Mouvement à la recherche d’une modernité artistique et culturelle propre au Maroc, l’école de Casablanca défie l’institution et l’histoire de l’art euro-centrée. « C’est la première fois que à Paris que seront exposés ces six artistes de la modernité marocaine. Ce sont des œuvres absolument extraordinaires, choisies par la commissaire Fadia Antar. »  

En savoir plus

L’École de Casablanca, une modernité assumée

(Olympe Lemut -Le Journal des Arts) - Comment inventer une modernité artistique marocaine ? Question centrale pour les fondateurs de l’École de Casablanca dans les années 1960-1970, sur fond de préoccupations sociales et politiques. Formés au Maroc et en Europe (Paris, Rome, Madrid), les peintres Farid Belkahia, Mohamed Melehi et Mohamed Chabâa constituent la future « École de Casablanca » : le groupe prend ce nom en 1962 quand Belkahia revient au Maroc et devient directeur de l’École des beaux-arts de la ville.
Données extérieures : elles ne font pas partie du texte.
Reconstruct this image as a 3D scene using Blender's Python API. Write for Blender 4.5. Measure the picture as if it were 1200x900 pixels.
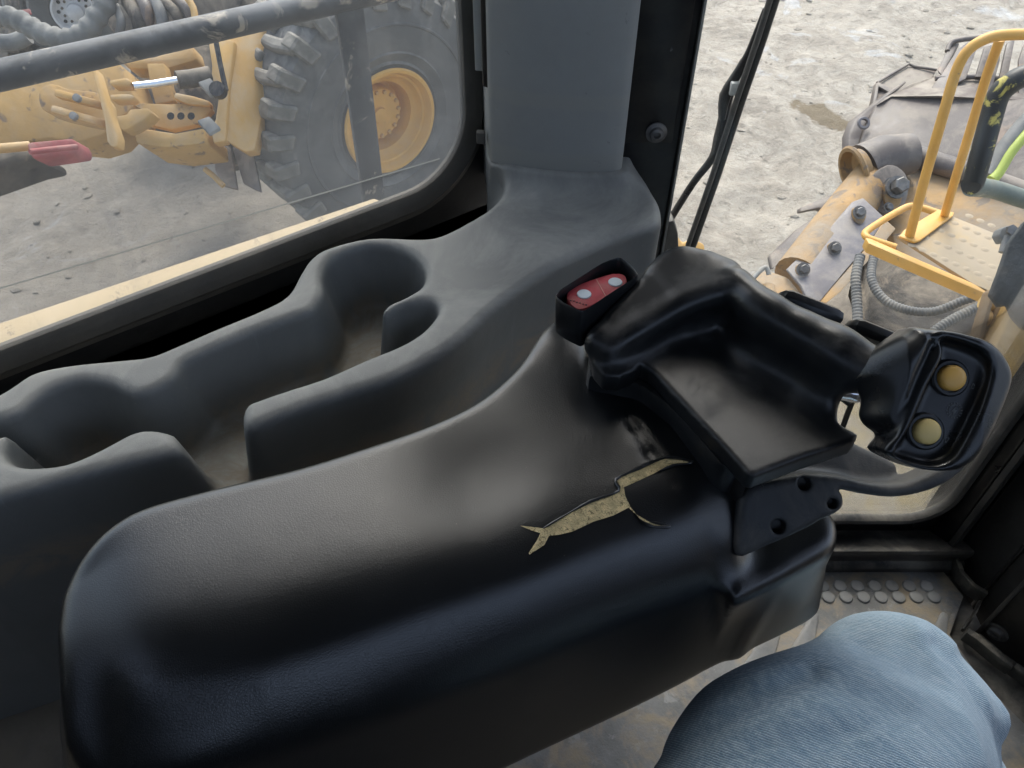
import bpy, bmesh, math, random
import numpy as np
from mathutils import Vector, Matrix, Quaternion
from mathutils.bvhtree import BVHTree
random.seed(7)
for o in list(bpy.data.objects): bpy.data.objects.remove(o)
scene = bpy.context.scene
COL = scene.collection

# ------------------------------------------------------------ camera
C = 3.05                       # eye height above the yard; X is the cab's forward, Y its left
AZ, PITCH, FPX = math.radians(53.5), math.radians(46.0), 900.0
G = Vector((math.cos(AZ), math.sin(AZ), 0)); R = Vector((math.sin(AZ), -math.cos(AZ), 0)); Z = Vector((0, 0, 1))
F3 = G*math.cos(PITCH) - Z*math.sin(PITCH); U3 = G*math.sin(PITCH) + Z*math.cos(PITCH)
CAM = Vector((0, 0, C))
cd = bpy.data.cameras.new('camera'); cam = bpy.data.objects.new('camera', cd); COL.objects.link(cam)
cd.sensor_width = 36; cd.lens = 27.0; cd.clip_start = 0.02; cd.clip_end = 2000
m = Matrix((R, U3, -F3)).transposed().to_4x4(); m.translation = CAM; cam.matrix_world = m
scene.camera = cam

# ------------------------------------------------------------ light
w = bpy.data.worlds.new('World'); scene.world = w; w.use_nodes = True
nt = w.node_tree; nt.nodes.clear()
out = nt.nodes.new('ShaderNodeOutputWorld'); bg = nt.nodes.new('ShaderNodeBackground')
sky = nt.nodes.new('ShaderNodeTexSky'); sky.sky_type = 'NISHITA'; sky.sun_disc = False
SUN_EL, SUN_AZ = math.radians(52), math.radians(54)
sky.sun_elevation = SUN_EL; sky.sun_rotation = math.pi/2 - SUN_AZ
sky.dust_density = 3.5; sky.air_density = 1.0; sky.ozone_density = 1.0
hs = nt.nodes.new('ShaderNodeHueSaturation'); hs.inputs['Saturation'].default_value = 0.75
bg.inputs['Strength'].default_value = 0.15
nt.links.new(sky.outputs[0], hs.inputs['Color']); nt.links.new(hs.outputs[0], bg.inputs['Color']); nt.links.new(bg.outputs[0], out.inputs[0])
sd = bpy.data.lights.new('sun', 'SUN'); sd.energy = 0.6; sd.angle = math.radians(18); sd.color = (1, .98, .95)
so = bpy.data.objects.new('sun', sd); COL.objects.link(so)
sdir = Vector((math.cos(SUN_AZ)*math.cos(SUN_EL), math.sin(SUN_AZ)*math.cos(SUN_EL), math.sin(SUN_EL)))
so.rotation_euler = sdir.to_track_quat('Z', 'Y').to_euler(); so.location = (0, 0, 20)
vs = scene.view_settings; vs.view_transform = 'Standard'; vs.look = 'None'; vs.exposure = 1.55; vs.gamma = 1
scene.render.engine = 'CYCLES'
scene.cycles.max_bounces = 10; scene.cycles.transparent_max_bounces = 12; scene.cycles.diffuse_bounces = 6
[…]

Au début, le trio reste attaché aux modernités européennes et à leur support principal, la peinture sur toile. En 1967, la rupture est consommée et Mohamed Chabâa peut écrire « la peinture de chevalet et de salon ne nous concerne plus ». C’est dans la culture marocaine traditionnelle que les artistes puisent les éléments qui vont régénérer l’art au Maroc, du point de vue formel (abstraction géométrique) et technique (cuir, métal). Selon Françoise Cohen, directrice de l’Institut du monde arabe (IMA)-Tourcoing, l’École de Casablanca a cherché, plutôt qu’à créer une modernité ex nihilo, à « recréer une continuité avec les arts vernaculaires ». Bijoux berbères, céramiques à motifs géométriques et tapis du Haut Atlas fournissent la matrice de cette modernité : elle s’incarne dans les « vagues colorées » de Melehi, les tableaux en relief de cuir de Belkahia et les compositions pop de Chabâa. Le trio ne s’enferme pas dans une nostalgie passéiste et utilise tous les moyens à sa disposition, comme la peinture au pistolet, les adhésifs plastique et les plaques d’aluminium.
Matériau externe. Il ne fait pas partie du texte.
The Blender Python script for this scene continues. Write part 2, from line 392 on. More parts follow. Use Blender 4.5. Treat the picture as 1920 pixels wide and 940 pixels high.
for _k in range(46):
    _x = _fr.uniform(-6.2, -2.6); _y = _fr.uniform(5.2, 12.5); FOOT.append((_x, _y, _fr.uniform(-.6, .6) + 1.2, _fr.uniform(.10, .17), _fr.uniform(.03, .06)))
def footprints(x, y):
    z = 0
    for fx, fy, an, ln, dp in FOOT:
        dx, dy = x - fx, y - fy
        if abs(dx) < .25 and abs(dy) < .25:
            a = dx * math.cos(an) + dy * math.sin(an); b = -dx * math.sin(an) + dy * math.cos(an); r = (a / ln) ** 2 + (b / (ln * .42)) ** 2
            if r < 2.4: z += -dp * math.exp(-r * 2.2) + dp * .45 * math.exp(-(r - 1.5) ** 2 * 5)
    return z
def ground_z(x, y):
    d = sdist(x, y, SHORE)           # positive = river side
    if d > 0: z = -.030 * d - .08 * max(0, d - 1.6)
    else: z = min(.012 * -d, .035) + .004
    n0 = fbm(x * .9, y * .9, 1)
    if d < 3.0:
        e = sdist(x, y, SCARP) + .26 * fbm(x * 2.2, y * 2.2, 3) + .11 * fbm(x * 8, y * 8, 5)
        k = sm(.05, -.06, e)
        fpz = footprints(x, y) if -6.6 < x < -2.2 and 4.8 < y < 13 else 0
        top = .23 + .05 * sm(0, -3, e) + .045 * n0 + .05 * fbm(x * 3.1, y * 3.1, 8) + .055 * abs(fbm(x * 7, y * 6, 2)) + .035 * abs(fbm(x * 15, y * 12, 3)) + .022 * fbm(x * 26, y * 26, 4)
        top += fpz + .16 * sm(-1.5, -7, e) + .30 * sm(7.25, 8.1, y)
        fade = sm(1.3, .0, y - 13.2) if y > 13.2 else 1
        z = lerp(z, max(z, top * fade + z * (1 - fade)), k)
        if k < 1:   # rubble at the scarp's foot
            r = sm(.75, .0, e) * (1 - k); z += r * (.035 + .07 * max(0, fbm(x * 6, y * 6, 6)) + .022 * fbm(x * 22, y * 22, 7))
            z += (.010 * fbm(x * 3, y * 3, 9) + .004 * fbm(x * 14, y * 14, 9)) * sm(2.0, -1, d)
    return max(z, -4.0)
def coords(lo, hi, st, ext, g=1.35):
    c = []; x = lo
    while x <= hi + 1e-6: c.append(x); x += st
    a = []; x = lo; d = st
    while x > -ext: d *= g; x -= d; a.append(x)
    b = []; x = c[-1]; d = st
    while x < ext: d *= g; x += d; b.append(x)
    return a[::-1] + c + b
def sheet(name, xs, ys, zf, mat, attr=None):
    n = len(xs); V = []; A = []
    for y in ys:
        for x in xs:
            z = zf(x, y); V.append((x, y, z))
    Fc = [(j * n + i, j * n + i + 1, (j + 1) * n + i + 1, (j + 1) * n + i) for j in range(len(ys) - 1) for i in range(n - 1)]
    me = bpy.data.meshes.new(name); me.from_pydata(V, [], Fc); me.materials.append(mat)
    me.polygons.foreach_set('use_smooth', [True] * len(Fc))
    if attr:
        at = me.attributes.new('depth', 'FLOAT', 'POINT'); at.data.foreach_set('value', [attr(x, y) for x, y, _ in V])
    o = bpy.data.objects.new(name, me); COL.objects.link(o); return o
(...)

En parallèle de leur activité artistique, les peintres ouvrent à l’École des beaux-arts des ateliers de photographie, d’architecture, de calligraphie, pour un cursus complet où se côtoient arts plastiques et arts graphiques. Les chercheurs Toni Maraini et Bert Flint y créent en outre un cycle d’enseignement en histoire de l’art et publient la revue Maghreb Art (1966-1969) où s’affirme une pensée en action. Parmi ces actions se trouve la célèbre exposition de mai 1969 à Marrakech sur la place Jemaa el-Fna : en réaction à un Salon de peinture organisé par l’État, l’École de Casablanca expose ses œuvres en plein air, au milieu du marché… La chercheuse Maud Houssais y voit « un marqueur »à la fois pour les expositions indépendantes et une reconquête de l’espace public au Maroc. Cette réflexion sur la place de l’art aboutira au festival culturel d’Asilah (au nord du Maroc) fondé en 1978 par Melehi, où la peinture prend la forme de fresques réalisées sur les murs des maisons.
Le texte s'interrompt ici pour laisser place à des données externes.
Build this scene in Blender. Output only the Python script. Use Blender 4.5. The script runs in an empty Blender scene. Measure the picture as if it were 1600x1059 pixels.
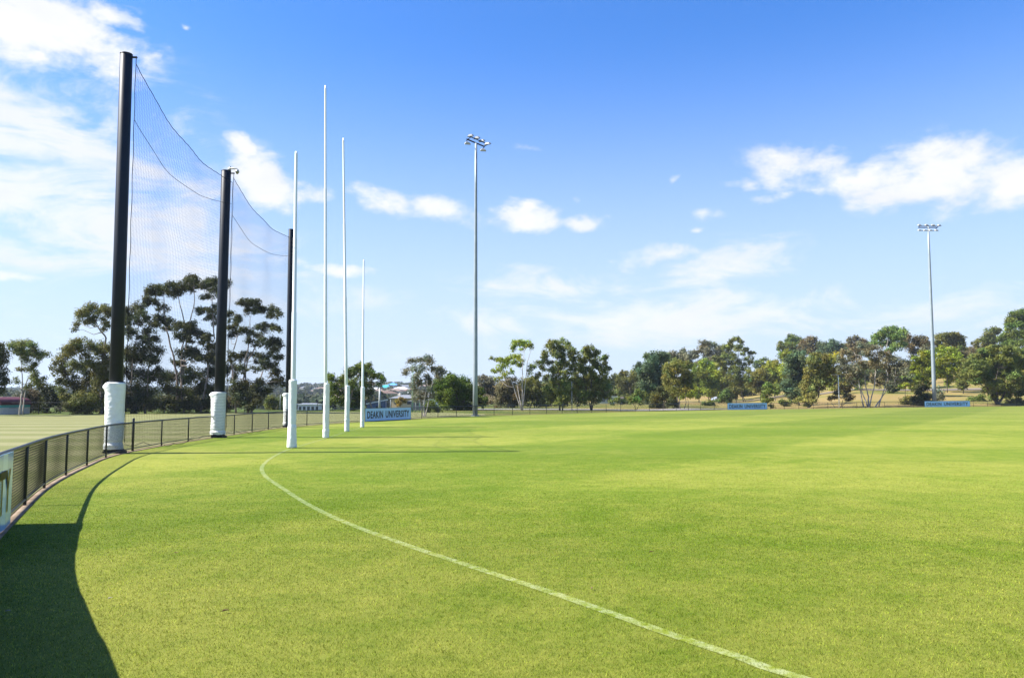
import bpy, math, random
import numpy as np
from mathutils import Vector, noise as mn
R = math.radians
C = bpy.context.scene.collection
SC = bpy.context.scene

# ------------------------------------------------------------------ camera, sky, sun
CAMZ = 1.88; F = 1200.0; PITCH = math.atan(90.5/F)
cd = bpy.data.cameras.new('camera'); cam = bpy.data.objects.new('camera', cd); C.objects.link(cam)
cam.location = (0, 0, CAMZ); cam.rotation_euler = (math.pi/2+PITCH, 0, 0)
cd.sensor_width = 36; cd.lens = 27.0; cd.clip_start = 0.05; cd.clip_end = 9000
SC.camera = cam
SUN_EL = R(45.5); SUN_AZ = R(-94)          # azimuth from +Y towards +X
sd = Vector((math.sin(SUN_AZ)*math.cos(SUN_EL), math.cos(SUN_AZ)*math.cos(SUN_EL), math.sin(SUN_EL)))
sl = bpy.data.lights.new('sun', 'SUN'); sun = bpy.data.objects.new('sun', sl); C.objects.link(sun)
sl.energy = 5.0; sl.angle = R(0.5); sl.color = (1.0, 0.955, 0.87)
sun.rotation_euler = sd.to_track_quat('Z', 'Y').to_euler(); sun.location = (-30, 0, 40)
SC.view_settings.view_transform = 'Standard'; SC.view_settings.look = 'None'
SC.view_settings.exposure = 1.5; SC.view_settings.gamma = 1.0
SC.render.engine = 'CYCLES'

def pxdir(px, py):
    u = (px-800)/F; v = (529.5-py)/F
    return Vector((u, math.cos(PITCH)-v*math.sin(PITCH), math.sin(PITCH)+v*math.cos(PITCH)))
def P(px, py, y):
    d = pxdir(px, py); t = y/d.y
    return Vector((d.x*t, y, CAMZ+d.z*t))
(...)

Ces artistes ont donc utilisé « tous les supports possibles », comme le souligne Françoise Cohen, ils ont aussi créé « des agences de graphisme» et ont connu « de longues carrières professionnelles ». Ils ont été beaucoup exposés à l’étranger dans les années 1960-1970, en raison de leur engagement politique : ils défendaient en effet le panarabisme, les Palestiniens, et les pays « non alignés », d’où leur participation à diverses manifestations artistiques de Bagdad à Alger. Ce lien entre art et politique explique sans doute que leur œuvre a été progressivement oubliée, car les idéaux politiques qui la sous-tendaient ont perdu de leur pertinence. Cette modernité marocaine bénéficie aujourd’hui d’un regain d’intérêt. Le Centre Pompidou annonce d’ailleurs une rétrospective « Farid Belkahia » (décédé en 2014) pour novembre 2020.